ソ連軍との戦闘を想定して設計された米軍の兵器は、人口密集地帯で使えば必ず民間人を殺したり負傷させたりする。一方、ランセットが発表した研究の、イラクで10万人の民間人が死んだという数値は高すぎるようである。けれども、正確な数字がない限り、殺されて数えられていないイラク人の死は非人間化されたままであり続ける。コロンビア大学の看護学教授でランセット報告の著者の一人でもあるリチャード・ガーフィールド博士は「我々は米国によるジェノサイドを記録しようと今も奮闘している。人々の名前が特定され数えられなければ、政策上は存在しないことになってしまう」と書いている。
米軍兵士たちの責任が問われないことは、怖い状況で米軍兵士たちが発砲することを阻止するものは何一つないとういことを意味する。最新鋭の装備にもかかわらず、米軍兵士たちは自爆攻撃や路傍の爆弾には脆弱である。
自爆攻撃では、攻撃者はすでに死んでいるし、路傍の爆弾では、爆発を引き起こす人はすでに何百マイルも離れた隠れ場所にいる。ほかに誰も撃つ標的がいないので、民間人が代価を払うことになる。

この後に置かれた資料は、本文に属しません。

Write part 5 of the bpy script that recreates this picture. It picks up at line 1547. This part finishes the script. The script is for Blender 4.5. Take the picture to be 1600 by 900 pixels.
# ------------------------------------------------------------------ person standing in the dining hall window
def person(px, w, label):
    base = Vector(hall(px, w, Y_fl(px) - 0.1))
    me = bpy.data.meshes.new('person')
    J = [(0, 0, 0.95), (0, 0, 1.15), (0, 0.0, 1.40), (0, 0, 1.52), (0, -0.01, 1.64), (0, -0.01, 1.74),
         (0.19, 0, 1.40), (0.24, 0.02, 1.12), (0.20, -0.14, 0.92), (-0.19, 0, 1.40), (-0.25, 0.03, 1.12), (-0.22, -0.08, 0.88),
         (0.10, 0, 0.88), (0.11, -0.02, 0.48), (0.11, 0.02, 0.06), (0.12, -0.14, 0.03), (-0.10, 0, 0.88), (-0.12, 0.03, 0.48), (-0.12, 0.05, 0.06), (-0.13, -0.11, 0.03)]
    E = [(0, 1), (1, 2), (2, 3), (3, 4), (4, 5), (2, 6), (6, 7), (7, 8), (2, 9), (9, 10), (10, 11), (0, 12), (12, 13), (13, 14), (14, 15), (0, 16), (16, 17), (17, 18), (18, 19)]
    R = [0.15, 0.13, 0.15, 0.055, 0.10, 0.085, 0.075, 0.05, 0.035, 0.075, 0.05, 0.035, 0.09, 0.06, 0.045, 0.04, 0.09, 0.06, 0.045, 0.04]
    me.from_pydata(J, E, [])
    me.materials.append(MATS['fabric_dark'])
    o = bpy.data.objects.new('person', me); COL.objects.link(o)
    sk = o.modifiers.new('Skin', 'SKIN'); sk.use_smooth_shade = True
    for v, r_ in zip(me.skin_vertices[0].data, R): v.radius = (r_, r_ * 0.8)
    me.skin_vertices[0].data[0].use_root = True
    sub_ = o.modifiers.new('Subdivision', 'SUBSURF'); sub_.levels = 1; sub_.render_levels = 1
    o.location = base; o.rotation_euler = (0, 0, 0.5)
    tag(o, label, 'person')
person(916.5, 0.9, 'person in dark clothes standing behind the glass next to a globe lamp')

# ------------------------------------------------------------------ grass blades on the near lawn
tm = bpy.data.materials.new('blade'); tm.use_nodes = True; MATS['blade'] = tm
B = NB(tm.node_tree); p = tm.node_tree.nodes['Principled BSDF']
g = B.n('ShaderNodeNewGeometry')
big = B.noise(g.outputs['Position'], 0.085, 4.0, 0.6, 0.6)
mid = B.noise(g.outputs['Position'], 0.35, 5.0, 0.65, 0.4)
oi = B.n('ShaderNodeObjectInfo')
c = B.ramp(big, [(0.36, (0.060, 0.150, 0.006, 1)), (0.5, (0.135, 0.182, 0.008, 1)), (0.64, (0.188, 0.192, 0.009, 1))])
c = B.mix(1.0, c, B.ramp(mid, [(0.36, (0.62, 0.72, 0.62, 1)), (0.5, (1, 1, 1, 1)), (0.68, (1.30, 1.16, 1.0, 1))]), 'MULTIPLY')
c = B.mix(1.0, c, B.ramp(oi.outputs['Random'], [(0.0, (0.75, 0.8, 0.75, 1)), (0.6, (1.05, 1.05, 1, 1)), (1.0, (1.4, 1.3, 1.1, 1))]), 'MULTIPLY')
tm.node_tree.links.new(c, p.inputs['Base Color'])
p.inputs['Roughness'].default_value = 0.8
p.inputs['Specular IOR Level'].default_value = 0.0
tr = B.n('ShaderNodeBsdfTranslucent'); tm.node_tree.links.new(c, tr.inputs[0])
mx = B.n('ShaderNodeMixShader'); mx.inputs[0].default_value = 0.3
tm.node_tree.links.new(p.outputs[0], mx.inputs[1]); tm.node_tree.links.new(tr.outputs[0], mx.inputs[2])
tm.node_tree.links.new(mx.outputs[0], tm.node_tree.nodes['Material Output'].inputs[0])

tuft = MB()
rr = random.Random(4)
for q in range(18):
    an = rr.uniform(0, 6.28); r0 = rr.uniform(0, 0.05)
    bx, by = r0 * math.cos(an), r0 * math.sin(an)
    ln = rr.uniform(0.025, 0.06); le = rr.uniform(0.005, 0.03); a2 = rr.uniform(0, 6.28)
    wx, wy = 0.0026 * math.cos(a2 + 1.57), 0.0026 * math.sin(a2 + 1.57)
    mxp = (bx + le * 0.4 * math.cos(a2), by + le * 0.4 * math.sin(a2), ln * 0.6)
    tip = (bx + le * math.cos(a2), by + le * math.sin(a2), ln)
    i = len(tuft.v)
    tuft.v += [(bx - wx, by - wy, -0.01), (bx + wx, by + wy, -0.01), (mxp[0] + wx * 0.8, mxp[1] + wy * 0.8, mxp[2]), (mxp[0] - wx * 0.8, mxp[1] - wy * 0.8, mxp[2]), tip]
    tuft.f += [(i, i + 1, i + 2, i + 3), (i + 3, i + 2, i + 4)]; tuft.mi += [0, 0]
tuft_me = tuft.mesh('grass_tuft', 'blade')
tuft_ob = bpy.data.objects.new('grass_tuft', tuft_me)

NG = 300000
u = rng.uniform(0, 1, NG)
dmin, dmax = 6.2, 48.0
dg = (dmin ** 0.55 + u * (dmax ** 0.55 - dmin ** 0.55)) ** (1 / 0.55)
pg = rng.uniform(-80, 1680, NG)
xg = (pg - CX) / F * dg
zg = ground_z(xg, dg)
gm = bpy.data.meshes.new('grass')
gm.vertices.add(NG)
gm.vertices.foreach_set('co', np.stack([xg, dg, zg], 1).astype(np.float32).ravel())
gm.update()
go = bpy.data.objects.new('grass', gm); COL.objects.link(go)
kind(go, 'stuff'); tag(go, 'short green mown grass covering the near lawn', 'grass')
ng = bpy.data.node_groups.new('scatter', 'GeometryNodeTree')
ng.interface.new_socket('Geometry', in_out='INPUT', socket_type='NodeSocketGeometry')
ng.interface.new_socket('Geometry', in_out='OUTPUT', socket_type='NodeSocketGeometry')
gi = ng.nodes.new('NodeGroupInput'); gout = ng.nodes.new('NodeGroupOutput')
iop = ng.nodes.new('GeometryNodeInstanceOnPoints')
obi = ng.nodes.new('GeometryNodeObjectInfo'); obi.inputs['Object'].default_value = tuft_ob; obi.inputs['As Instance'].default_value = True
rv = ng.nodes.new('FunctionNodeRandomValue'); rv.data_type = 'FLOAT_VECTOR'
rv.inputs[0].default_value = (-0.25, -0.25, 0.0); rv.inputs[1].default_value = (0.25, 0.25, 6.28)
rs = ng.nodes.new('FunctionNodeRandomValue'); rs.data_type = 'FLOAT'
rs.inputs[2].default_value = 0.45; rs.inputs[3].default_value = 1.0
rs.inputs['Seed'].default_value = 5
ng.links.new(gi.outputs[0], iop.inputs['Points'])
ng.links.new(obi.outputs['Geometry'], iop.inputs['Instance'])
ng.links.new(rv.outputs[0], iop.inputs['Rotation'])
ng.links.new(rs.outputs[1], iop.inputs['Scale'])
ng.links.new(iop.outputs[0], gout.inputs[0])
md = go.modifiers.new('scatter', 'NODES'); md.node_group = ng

米軍は、ベオグラードのオフィスビルを爆撃する前に、次のように「リスク」を計算していました(ウィリアム・ブルム著『アメリカの国家犯罪全書』作品社):
このオフィス・ビルにミサイルが発射される前に、NATOの計画立案者たちはリスクを計算していた。「犠牲者推定:50から100人の政府/政党職員。意図せざる文民犠牲者推定:250人。爆弾半径内のアパート」。計画立案者たちは、近くのアパートに住む250名ほどの一般市民が爆撃で殺されるかもしれないと言っているのである。
完全に予定に組み込まれた民間人犠牲者を「意図せざる」と呼ぶことは、とても奇妙です。「我々は奴を殺したい。その際、回りの人間も殺してしまうことになる。意図せずに。
まったくイっちゃったとしか言いようがない行為と「弁明」(イっちゃったひとたちにだけそう見えるもの)が横行しています。
なお、ランセットの推定は、ベースラインに対する過剰な死者の数なので、この記事の主題である米軍による直接の犠牲者とは概念が少し違います。